**GOAL:**
Could you write out every entry exactly as it stands?
====================
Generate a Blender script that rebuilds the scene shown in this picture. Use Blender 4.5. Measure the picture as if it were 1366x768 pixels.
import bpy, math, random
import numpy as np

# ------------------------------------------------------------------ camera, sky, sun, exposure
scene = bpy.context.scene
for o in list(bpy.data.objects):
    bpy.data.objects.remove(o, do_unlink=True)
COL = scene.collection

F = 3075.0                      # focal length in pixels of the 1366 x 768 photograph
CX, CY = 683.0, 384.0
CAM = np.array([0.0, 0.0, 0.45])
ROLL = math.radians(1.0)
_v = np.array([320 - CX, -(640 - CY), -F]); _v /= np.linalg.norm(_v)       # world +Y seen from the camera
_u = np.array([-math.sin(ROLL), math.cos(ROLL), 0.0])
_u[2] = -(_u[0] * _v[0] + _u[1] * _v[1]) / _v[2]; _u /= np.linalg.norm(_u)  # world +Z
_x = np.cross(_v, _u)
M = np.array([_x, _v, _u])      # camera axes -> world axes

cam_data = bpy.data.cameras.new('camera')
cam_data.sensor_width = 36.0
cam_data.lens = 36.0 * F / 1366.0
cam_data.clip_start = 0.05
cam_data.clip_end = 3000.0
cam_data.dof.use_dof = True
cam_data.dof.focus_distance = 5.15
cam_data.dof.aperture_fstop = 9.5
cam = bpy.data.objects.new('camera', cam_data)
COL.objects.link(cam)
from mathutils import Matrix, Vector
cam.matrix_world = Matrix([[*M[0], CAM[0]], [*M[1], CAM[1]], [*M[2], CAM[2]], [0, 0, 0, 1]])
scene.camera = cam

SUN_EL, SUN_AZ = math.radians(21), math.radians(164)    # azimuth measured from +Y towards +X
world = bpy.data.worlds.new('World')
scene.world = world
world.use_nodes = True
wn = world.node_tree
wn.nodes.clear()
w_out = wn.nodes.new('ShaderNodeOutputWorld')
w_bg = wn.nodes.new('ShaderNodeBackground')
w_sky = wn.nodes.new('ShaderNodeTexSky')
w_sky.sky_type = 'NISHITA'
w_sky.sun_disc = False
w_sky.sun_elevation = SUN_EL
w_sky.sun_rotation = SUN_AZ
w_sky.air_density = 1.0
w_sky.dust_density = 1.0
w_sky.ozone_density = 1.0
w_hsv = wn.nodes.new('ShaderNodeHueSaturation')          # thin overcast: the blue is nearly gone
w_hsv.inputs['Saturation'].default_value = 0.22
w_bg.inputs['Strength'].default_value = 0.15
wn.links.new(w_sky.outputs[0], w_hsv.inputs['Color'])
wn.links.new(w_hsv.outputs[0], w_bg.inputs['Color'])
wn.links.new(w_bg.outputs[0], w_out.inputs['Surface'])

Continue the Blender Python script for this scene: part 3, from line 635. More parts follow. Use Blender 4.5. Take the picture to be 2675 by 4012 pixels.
====================
**TASK RESPONSE:**
Generate a Blender script that rebuilds the scene shown in this picture. Use Blender 4.5. Measure the picture as if it were 1366x768 pixels.
import bpy, math, random
import numpy as np

# ------------------------------------------------------------------ camera, sky, sun, exposure
scene = bpy.context.scene
for o in list(bpy.data.objects):
    bpy.data.objects.remove(o, do_unlink=True)
COL = scene.collection

F = 3075.0                      # focal length in pixels of the 1366 x 768 photograph
CX, CY = 683.0, 384.0
CAM = np.array([0.0, 0.0, 0.45])
ROLL = math.radians(1.0)
_v = np.array([320 - CX, -(640 - CY), -F]); _v /= np.linalg.norm(_v)       # world +Y seen from the camera
_u = np.array([-math.sin(ROLL), math.cos(ROLL), 0.0])
_u[2] = -(_u[0] * _v[0] + _u[1] * _v[1]) / _v[2]; _u /= np.linalg.norm(_u)  # world +Z
_x = np.cross(_v, _u)
M = np.array([_x, _v, _u])      # camera axes -> world axes

cam_data = bpy.data.cameras.new('camera')
cam_data.sensor_width = 36.0
cam_data.lens = 36.0 * F / 1366.0
cam_data.clip_start = 0.05
cam_data.clip_end = 3000.0
cam_data.dof.use_dof = True
cam_data.dof.focus_distance = 5.15
cam_data.dof.aperture_fstop = 9.5
cam = bpy.data.objects.new('camera', cam_data)
COL.objects.link(cam)
from mathutils import Matrix, Vector
cam.matrix_world = Matrix([[*M[0], CAM[0]], [*M[1], CAM[1]], [*M[2], CAM[2]], [0, 0, 0, 1]])
scene.camera = cam

SUN_EL, SUN_AZ = math.radians(21), math.radians(164)    # azimuth measured from +Y towards +X
world = bpy.data.worlds.new('World')
scene.world = world
world.use_nodes = True
wn = world.node_tree
wn.nodes.clear()
w_out = wn.nodes.new('ShaderNodeOutputWorld')
w_bg = wn.nodes.new('ShaderNodeBackground')
w_sky = wn.nodes.new('ShaderNodeTexSky')
w_sky.sky_type = 'NISHITA'
w_sky.sun_disc = False
w_sky.sun_elevation = SUN_EL
w_sky.sun_rotation = SUN_AZ
w_sky.air_density = 1.0
w_sky.dust_density = 1.0
w_sky.ozone_density = 1.0
w_hsv = wn.nodes.new('ShaderNodeHueSaturation')          # thin overcast: the blue is nearly gone
w_hsv.inputs['Saturation'].default_value = 0.22
w_bg.inputs['Strength'].default_value = 0.15
wn.links.new(w_sky.outputs[0], w_hsv.inputs['Color'])
wn.links.new(w_hsv.outputs[0], w_bg.inputs['Color'])
wn.links.new(w_bg.outputs[0], w_out.inputs['Surface'])

Continue the Blender Python script for this scene: part 3, from line 635. More parts follow. Use Blender 4.5. Take the picture to be 2675 by 4012 pixels.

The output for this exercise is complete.